Un peu longuet mais terriblement rageur, Le loup de Wall street prouve que la passion ne s'émousse pas avec l'âge. A 70 ans, Martin Scorsese accouche une nouvelle fois d'un film habité dont l'acide point de vue ne fait pas dans la dentelle. On retrouve dans son dernier film les thématiques qui l'ont rendu célèbres, un certain vent mafieux plane en effet sur le personnage de Jordan Belfort. A travers cette soif de pouvoir propre aux esprits ambitieux, Scorsese fait un parallèle saisissant entre ce magnat de la finance et les barons sans état d'âme qui peuplaient ses oeuvres les plus sanglantes. En lieu et place des assassinats stratégiques, c'est d'arnaques dont il s'agit, mais l'approche est la même. FBI, mise sur écoute, corruption, on est en pleine guerre mafieuse, les conversations habiles et la diplomatie ayant remplacé les armes.
C'est en cela que le Loup de Wall street est terriblement rafraîchissant. Il le doit en grande partie à ce personnage haut en couleurs qu'est Jordan Belfort. Il trouve en Di Caprio l'acteur idéal pour véhiculer cette soif sans borne de richesse. L'acteur est en grande forme et le prouve une nouvelle fois avec son investissement sans borne en chien fou aux dents longues. Il est tout impressionnant. Qu'il se lance dans un discours interminable dont le débit de parole ferait rêver certains rappeurs de seconde zone ou qu'il simule un trip ultime ravagé par les cachetons, aucun problème, il donne à Scorsese ce que ce dernier demande. Difficile de parler des autres acteurs, tant ils sont effacés par l'omniprésence de Di Caprio. Aucun n'existe réellement, et c'est peut être ce que l'on pourrait reprocher à ce Loup de Wall Street. Aucun personnage féminin, et pourtant ils sont nombreux et délicieux, ne prend réellement d'ampleur. On comprend l'intention de ne faire exister que son jeune loup ambitieux, mais ce côté mono personnage peut être un peu fatigant quand il est exploité pendant 3h durant.
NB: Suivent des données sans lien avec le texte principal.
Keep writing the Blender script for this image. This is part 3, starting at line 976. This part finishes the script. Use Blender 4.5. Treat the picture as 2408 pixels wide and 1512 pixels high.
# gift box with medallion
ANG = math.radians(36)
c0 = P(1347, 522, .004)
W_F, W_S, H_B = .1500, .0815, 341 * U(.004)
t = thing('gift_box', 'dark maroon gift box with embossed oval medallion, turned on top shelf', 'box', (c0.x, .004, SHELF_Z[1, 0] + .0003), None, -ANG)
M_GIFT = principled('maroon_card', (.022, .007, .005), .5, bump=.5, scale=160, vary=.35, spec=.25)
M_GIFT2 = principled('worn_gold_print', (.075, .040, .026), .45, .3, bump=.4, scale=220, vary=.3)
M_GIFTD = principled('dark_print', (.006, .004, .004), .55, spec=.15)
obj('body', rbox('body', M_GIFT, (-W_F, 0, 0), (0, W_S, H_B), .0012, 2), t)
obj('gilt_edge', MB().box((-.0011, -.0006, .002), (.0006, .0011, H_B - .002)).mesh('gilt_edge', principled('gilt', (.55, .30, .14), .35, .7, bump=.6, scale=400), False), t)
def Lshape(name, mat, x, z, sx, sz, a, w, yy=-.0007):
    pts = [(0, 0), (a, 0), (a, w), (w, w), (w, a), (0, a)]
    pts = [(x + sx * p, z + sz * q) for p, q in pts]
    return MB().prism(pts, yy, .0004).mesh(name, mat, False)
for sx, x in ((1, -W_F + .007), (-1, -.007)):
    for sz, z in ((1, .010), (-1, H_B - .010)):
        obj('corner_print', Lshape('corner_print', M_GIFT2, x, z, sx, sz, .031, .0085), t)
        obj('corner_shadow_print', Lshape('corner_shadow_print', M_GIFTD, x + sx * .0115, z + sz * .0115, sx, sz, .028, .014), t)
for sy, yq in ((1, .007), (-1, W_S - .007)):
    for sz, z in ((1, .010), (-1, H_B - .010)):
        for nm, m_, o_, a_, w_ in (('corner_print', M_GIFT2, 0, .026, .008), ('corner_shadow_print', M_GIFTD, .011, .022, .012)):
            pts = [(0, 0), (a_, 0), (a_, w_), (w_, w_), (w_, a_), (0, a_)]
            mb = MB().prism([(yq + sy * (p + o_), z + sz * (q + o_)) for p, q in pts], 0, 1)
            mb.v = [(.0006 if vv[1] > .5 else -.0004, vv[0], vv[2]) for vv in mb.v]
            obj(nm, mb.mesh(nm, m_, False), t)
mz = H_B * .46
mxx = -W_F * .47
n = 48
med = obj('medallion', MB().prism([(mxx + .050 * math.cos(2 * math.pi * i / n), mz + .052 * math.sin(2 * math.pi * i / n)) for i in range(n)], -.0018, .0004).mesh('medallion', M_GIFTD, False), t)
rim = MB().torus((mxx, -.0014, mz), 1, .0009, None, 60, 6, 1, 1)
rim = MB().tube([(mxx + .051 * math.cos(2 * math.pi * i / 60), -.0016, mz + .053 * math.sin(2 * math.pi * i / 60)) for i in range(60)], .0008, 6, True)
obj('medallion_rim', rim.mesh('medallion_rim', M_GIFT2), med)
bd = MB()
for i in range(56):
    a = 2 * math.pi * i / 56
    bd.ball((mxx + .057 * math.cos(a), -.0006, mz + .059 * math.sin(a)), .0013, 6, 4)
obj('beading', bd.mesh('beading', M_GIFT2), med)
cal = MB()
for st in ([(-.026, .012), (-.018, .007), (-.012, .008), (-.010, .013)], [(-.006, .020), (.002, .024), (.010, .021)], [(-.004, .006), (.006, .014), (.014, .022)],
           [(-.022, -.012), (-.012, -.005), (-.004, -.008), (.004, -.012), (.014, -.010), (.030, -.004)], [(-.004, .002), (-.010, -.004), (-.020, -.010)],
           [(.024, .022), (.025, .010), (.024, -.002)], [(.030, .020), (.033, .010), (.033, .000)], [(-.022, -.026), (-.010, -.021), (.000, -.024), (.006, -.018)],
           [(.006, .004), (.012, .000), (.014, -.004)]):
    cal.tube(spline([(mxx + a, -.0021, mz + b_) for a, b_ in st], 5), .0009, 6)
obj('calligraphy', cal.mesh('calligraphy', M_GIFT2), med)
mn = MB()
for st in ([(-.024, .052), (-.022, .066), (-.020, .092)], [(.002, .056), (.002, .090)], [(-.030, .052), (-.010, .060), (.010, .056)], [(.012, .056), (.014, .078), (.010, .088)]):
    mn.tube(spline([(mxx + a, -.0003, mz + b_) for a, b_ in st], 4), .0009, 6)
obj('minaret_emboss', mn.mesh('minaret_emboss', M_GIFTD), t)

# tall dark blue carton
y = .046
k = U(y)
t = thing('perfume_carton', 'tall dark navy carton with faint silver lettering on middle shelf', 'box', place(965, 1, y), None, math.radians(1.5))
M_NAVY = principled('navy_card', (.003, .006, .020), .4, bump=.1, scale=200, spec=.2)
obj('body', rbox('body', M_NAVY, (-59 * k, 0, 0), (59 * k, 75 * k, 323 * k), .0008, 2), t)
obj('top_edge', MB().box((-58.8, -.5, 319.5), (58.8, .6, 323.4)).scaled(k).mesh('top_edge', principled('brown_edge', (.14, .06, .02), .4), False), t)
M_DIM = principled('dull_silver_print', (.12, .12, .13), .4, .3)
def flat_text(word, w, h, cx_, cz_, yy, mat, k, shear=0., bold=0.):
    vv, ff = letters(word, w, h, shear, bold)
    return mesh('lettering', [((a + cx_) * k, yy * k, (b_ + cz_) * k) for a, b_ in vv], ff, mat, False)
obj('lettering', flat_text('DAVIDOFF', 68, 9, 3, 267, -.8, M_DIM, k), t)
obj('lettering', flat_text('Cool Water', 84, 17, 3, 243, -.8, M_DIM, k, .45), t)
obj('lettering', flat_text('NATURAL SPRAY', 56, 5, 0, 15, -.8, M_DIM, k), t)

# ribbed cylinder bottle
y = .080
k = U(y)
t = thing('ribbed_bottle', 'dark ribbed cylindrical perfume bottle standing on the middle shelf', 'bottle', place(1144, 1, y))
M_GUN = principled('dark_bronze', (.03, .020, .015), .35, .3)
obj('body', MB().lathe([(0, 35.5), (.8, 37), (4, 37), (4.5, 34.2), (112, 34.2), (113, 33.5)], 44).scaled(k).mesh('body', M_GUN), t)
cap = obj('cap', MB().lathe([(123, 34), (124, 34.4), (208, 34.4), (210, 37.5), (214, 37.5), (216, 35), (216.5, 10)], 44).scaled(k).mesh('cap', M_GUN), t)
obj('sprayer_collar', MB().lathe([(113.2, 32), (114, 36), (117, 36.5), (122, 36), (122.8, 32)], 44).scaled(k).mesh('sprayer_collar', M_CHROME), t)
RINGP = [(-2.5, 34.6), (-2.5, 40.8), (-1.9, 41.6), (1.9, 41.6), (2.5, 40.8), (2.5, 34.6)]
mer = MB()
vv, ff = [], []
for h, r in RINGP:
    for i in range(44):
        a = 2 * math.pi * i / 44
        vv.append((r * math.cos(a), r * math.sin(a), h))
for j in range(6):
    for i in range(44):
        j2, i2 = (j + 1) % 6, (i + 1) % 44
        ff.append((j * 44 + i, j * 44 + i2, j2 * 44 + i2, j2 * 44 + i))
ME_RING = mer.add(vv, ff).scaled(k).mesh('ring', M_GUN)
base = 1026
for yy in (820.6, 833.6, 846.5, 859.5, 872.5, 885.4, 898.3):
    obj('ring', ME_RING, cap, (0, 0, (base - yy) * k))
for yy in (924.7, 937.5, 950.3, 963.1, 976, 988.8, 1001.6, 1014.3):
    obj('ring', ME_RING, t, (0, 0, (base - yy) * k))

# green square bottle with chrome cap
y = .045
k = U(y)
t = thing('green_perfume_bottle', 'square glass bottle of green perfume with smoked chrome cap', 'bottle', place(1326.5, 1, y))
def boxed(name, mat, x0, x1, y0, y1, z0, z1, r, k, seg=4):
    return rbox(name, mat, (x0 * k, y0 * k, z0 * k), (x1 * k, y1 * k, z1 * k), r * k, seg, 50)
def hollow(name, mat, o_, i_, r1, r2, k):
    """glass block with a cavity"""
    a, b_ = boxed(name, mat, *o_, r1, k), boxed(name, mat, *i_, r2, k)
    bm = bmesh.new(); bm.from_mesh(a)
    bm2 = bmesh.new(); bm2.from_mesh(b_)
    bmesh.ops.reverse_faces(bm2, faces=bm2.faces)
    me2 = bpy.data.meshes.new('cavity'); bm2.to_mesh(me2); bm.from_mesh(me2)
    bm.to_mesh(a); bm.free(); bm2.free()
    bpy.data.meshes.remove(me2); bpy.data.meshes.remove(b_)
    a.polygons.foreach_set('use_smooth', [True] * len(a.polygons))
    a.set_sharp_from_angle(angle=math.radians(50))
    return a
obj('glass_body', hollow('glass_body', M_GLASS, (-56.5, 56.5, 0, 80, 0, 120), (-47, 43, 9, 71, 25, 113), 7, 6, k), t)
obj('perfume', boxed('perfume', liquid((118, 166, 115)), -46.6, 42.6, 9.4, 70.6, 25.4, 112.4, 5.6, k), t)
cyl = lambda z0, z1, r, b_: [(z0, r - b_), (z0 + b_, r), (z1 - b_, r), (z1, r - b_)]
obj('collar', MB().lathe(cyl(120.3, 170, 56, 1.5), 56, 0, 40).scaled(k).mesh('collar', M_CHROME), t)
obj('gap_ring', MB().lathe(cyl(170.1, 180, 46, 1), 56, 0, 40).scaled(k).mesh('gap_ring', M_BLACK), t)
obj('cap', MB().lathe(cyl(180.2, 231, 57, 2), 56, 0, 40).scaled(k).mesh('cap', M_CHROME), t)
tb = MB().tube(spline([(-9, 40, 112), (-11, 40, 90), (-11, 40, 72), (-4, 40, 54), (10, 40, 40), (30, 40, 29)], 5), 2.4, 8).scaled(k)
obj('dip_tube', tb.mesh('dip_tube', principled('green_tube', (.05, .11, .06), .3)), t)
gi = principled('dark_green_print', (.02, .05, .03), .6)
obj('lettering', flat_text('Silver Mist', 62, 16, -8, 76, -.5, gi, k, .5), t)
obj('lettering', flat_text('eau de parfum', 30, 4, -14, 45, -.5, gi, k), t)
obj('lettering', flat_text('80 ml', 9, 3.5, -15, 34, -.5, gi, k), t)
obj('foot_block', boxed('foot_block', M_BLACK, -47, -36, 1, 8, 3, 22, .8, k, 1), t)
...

Heureusement, à ce parti pris audacieux, Scorsese répond par une mise en scène bourrée de jolies idées. Sa caméra est, comme à son habitude, d'une mobilité folle. Elle semble tellement fluide qu'on oublierait presque ses mouvements. L'homme a vraiment un don particulier pour produire des ambiances qui lui ressemblent. Parvenir à une telle cohérence visuelle pendant 3h de temps est assez remarquable. L'homme n'a rien perdu de sa fougue et ne s'impose aucune barrière. Il s'amuse et on le comprend à travers toutes les séquences qu'il découpe à l'extrême pour apporter une ambiance
clipesques en phase complète avec le sujet qu'il traite. C'est parfois un peu gratuit, il faut le reconnaître, mais c'est jouissif tout de même. On s'en met plein la rétine avec gourmandise. Le plus appréciable étant que toutes ces séquences servent à construire le personnage de Jordan Belfort qui est rendu quelque peu infantile par Scorsese. Cette soif de matériel, qu'il ne peut assouvir que grâce à l'argent étant comparable à l'envie d'un enfant devant des jouets qu'il convoite.
Le loup de Wall Street prouve si besoin était que Scorsese est toujours en très grande forme. Son dernier film est certes un peu longuet mais jamais ennuyant, sa mise en scène étant elle uniquement faite de générosité, on ne peut que se prélasser grassement devant cette nouvelle proposition faite d'aisance et de savoir-faire. Mais le plus beau dans tout ça, c'est cet esprit aussi libre, cette fougue inaltérable qui caractérise son cinéma que l'on prend en plein visage pendant 180 minutes. C'est avec un petit sentiment de nostalgie que l'on finit le film, en espérant que la génération actuelle de cinéastes trouvera un savoir faire aussi habile qu'est celui de ce pape du cinéma. Parce qu'à plus de 70 piges, il nous rappelle que les grands noms qui nous font vibrer depuis qu'on est gamins sont en train de passer le relais, et le font avec une sacrée dose de classe.
En bonus, le parallèle tordant popeye/épinard vs Jordan/cokaïne ! J'étais franchement plié, le genre de séquence qui prouve tout l'esprit de Scorsese et surtout son putain de sens de la mise en scène. L'enchaînement des plans est tout simplement jouissif, pas mal osé et terriblement efficace. La métaphore que Scorsese utilise d'ailleurs tout le film pour montrer le côté un peu gamin de Jordan Belfort est vraiment acide.